Mobsters: The Evil Empire

In 1988, a group of Hollywood's bright young things saddled up and got to pretend they were cowboys in Young Guns. Three years on, the newest breed of teenage heartthrobs have got the opportunity to fulfill that other schoolboy fantasy - to play at being gangsters. Like Young Guns which was spun around the legend of Billy The Kid, Mobsters is "loosely" based on events that did actually happen to four young men (Lucky Luciano, Meyer Lansky, Bugsy Siegel and Frank Costello), who from 1917 to 1931 changed the face of organized crime.

Luciano (Slater) and Lansky (Dempsey) were the brains of the operation, while Siegel (Grieco) was the gun-toting ladies man and Costello (Mandylor) the brawn. Together, they went up against the two Mob bosses of New York - Don Faranzano (a rather miscast Michael Gambon) and Don Masseria (Anthony Quinn plus a large amount of body padding). Cue a few shootings and some rather violent stabbings (including one knife through the head) to prove that the boys are men, and the obligatory love scene between Slater and red-wigged dancer

Lara Flynn Boyle as a brief respite from the more pressing "business". But the plot isn't really important.

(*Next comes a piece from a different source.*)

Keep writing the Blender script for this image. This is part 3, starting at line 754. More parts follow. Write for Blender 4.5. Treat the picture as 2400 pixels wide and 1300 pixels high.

This is a group of young actors clearly having a good time amid a hail of bullets and Mafia movie cliches (there's even the spinning newspapers as a background to the four firing guns), and although things like character development are sometimes lost in the crossfire (as is Lara Flynn Boyle's role, which is chronically underdeveloped), the lead actors have enough charm to sustain the film.

Essentially an entertaining but not particularly thought-provoking bridge between the spoof Mob movies like Bugsy Malone and the real McCoy like The Godfather or Goodfellas.